GOAL: Retype only what runs from the first line of the listing to the line holding "from mathutils.geometry import", both included. Do not retype the pictures.

───── DATA EXTRACT ─────

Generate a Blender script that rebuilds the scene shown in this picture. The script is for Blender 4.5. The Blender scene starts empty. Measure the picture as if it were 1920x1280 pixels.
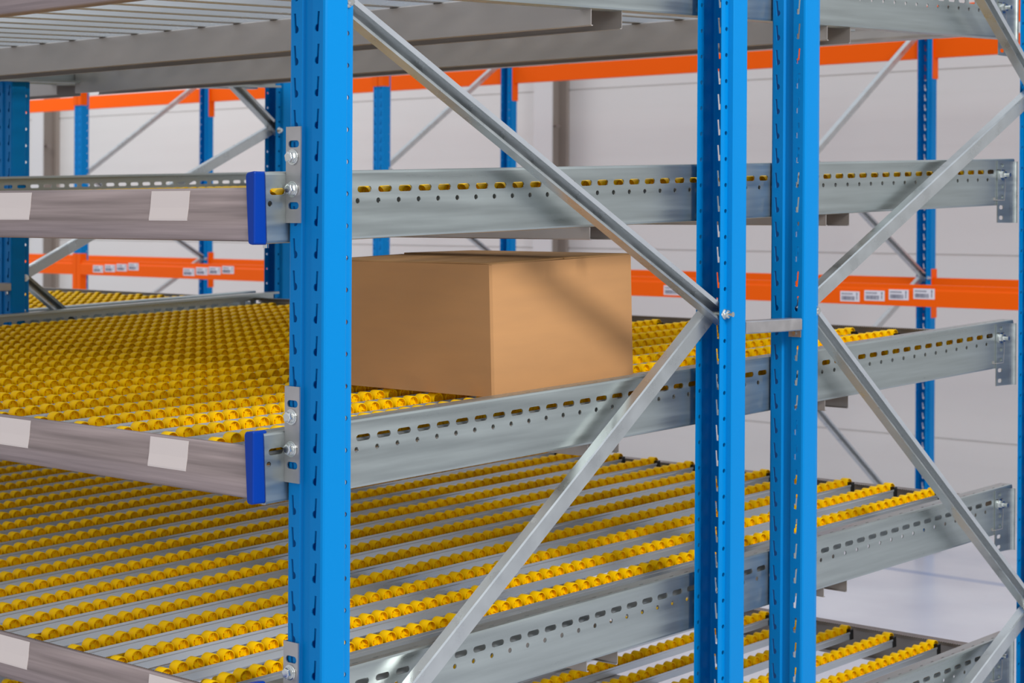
import bpy, bmesh, math, random
from mathutils import Vector, Matrix
from mathutils.geometry import tessellate_polygon

# ---------------------------------------------------------------- basics
# All plans are in millimetres with height measured from eye level; EYE lifts
# them to metres above the floor.
EYE = 1640.0
sc = bpy.context.scene
col = sc.collection
random.seed(7)

# ---------------------------------------------------------------- camera
F_PX = 3676.5137; YAW = 0.7499; ROLL = 0.0056; PITCH = -0.0039
def make_camera():
    cam = bpy.data.cameras.new('camera'); o = bpy.data.objects.new('camera', cam); col.objects.link(o)
    cam.sensor_width = 36.0; cam.lens = F_PX / 1920 * 36
    cam.shift_y = -(640 - 431.4067) / 1920
    fw = Vector((-math.sin(YAW) * math.cos(PITCH), math.cos(YAW) * math.cos(PITCH), math.sin(PITCH)))
    rt = Vector((math.cos(YAW), math.sin(YAW), 0)); up = rt.cross(fw)
    c, s = math.cos(ROLL), math.sin(ROLL)
    r2 = rt * c + up * s; u2 = up * c - rt * s
    m = Matrix((r2, u2, -fw)).transposed().to_4x4()
    m.translation = Vector((2.26203, -2.00554, EYE / 1000))
    o.matrix_world = m
    cam.clip_start = 0.05; cam.clip_end = 100
    cam.dof.use_dof = True; cam.dof.focus_distance = 3.35; cam.dof.aperture_fstop = 11.0
    sc.camera = o
make_camera()

# ---------------------------------------------------------------- light
def make_world():
    w = bpy.data.worlds.new('hall_light'); sc.world = w; w.use_nodes = True
    nt = w.node_tree; nt.nodes.clear()
    out = nt.nodes.new('ShaderNodeOutputWorld'); bg = nt.nodes.new('ShaderNodeBackground')
    tc = nt.nodes.new('ShaderNodeTexCoord'); sep = nt.nodes.new('ShaderNodeSeparateXYZ')
    rp = nt.nodes.new('ShaderNodeValToRGB')
    nt.links.new(tc.outputs['Generated'], sep.inputs[0]); nt.links.new(sep.outputs['Z'], rp.inputs[0])
    mp = nt.nodes.new('ShaderNodeMapRange'); mp.inputs[1].default_value = -1; mp.inputs[2].default_value = 1
    nt.links.new(sep.outputs['Z'], mp.inputs[0]); nt.links.new(mp.outputs[0], rp.inputs[0])
    e = rp.color_ramp.elements
    e[0].position = 0.0; e[0].color = (0.29, 0.285, 0.28, 1)
    e[1].position = 1.0; e[1].color = (0.85, 0.90, 1.0, 1)
    m = rp.color_ramp.elements.new(0.5); m.color = (0.50, 0.50, 0.51, 1)
    m = rp.color_ramp.elements.new(0.62); m.color = (0.62, 0.64, 0.68, 1)
    bg.inputs['Strength'].default_value = 1.05
    nt.links.new(rp.outputs[0], bg.inputs['Color']); nt.links.new(bg.outputs[0], out.inputs[0])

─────

PROBLEM SOLUTION:
Generate a Blender script that rebuilds the scene shown in this picture. The script is for Blender 4.5. The Blender scene starts empty. Measure the picture as if it were 1920x1280 pixels.
import bpy, bmesh, math, random
from mathutils import Vector, Matrix
from mathutils.geometry import tessellate_polygon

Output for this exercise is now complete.